Things are changing rapidly, and it’s unnerving to most of us. America’s biggest retailer now has no stores (Amazon), and the largest taxi service owns no cars (Uber) – so much convention has been flipped on its head. In that same vein, safe is the new risky when it comes to lifestyle. To stop learning, and to cling to a job at a big company are no longer secure endeavors like they once were. This is only one perspective, but living days in a complacent haze is a form of consumption. Perhaps you have a cushy position, and you’d prefer to cash the checks as long as they come in. However, letting the days blur into each other can be incredibly easy in most corporate cultures, yet just about every person past middle age speaks of how much they’ve grown to value their precious time. Could we better set ourselves up for more time to reflect, to travel, and to love along the way?

 

At the risk of sounding trite, I’ll summon one of the most well documented accounts supporting deferred gratification: The Stanford Marshmallow Experiment. Young children were presented by an administrator with two choices. They could either have a small reward conferred instantly (usually a marshmallow or cookie), or they would be granted two small rewards later on (usually after a short period of fifteen minutes or so). The administrator would then leave the room, with the two choices in sight. The child could take the single marshmallow at any time, and in many cases, they did. The results showed, that after a multiyear analysis, those who chose to wait for the larger reward went on to achieve more extensive education, higher SAT scores, and lower BMI readings than their more impulsive counterparts.

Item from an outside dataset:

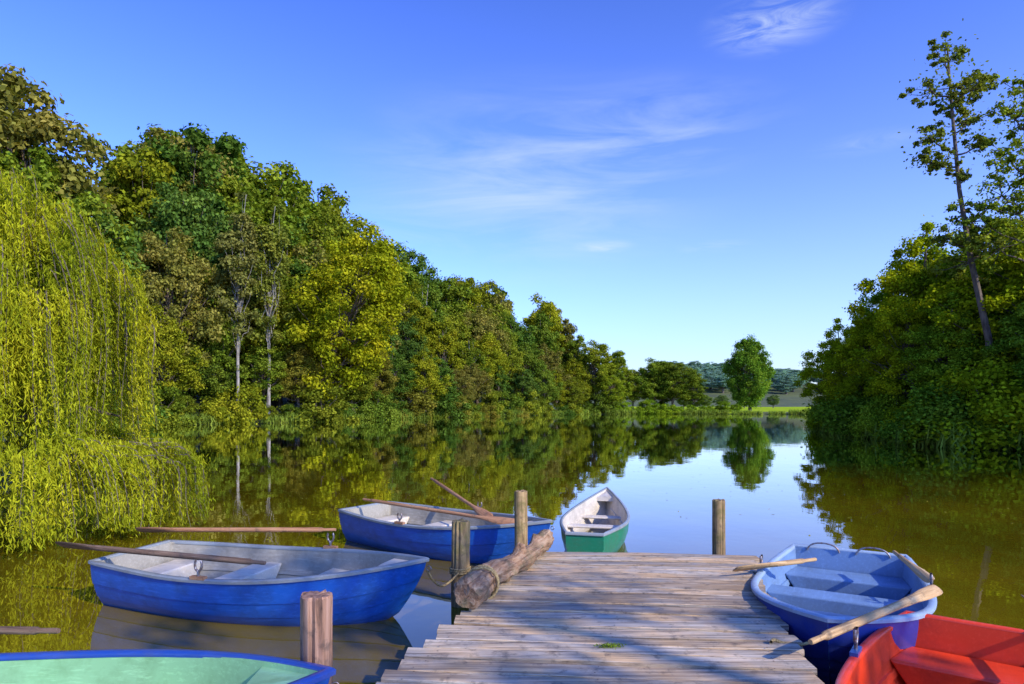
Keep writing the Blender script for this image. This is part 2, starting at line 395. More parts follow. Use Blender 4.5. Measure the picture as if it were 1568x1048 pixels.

Of course, I am of the opinion that deferring gratification is a choice, and that we are not doomed for a life of impulsiveness or destined for a life of puritanical postponement at birth. This is not a question answered by the study. What seems evident to me, is that I can go to my cabinet and eat a donut, or I can hold off. No matter how impulsive I am “naturally” inclined to be, I can try to resist the initial urge, and at very least be less willing to buckle than my momentary desire might coax me to be otherwise. Before I pass the point of no return into an intractable discussion about free will, I’ll pull back from the precipice to round out my point. There are countless examples of how our lives can be benefited from controlling our inner consumer, both explicit, and implied. Our whole economy (based on interest/discount rates), naturally rewards those who are prepared with resources on hand when opportunities arise. Pawnbrokers, payday lenders, and many financial institutions exist to exploit those who are short of money or time (not enough time to make money), and therefore must liquidate valuables, to come up with any sort of cash (or to buy time). Those who are unwise or not adequately conservative in their thinking are often stuck with these tough choices, which can have a cascading negative affect. More abstractly, those who don’t make use of their time forego future opportunities, by never learning a skill, or developing an outlook that sets them apart.

 

This piece doesn’t serve to discredit downtime and enjoyment of life, after all, what is left at the end of our lives other than our integrity, memories, and the ones we are closest to? However, we are rewarded on this earth for uniqueness and exceptionalism, both of which tend to be harnessed over time, and with the help of practice, training, and education. Those who squander and spend at the expense of building something, are more likely to deal with the pain and suffering of loss and the stunting of identity. In extremity, consumers are left with the things they buy and spend on – producers have the auspices of progress, personal growth, and purpose to carry with them, regardless of any material payout.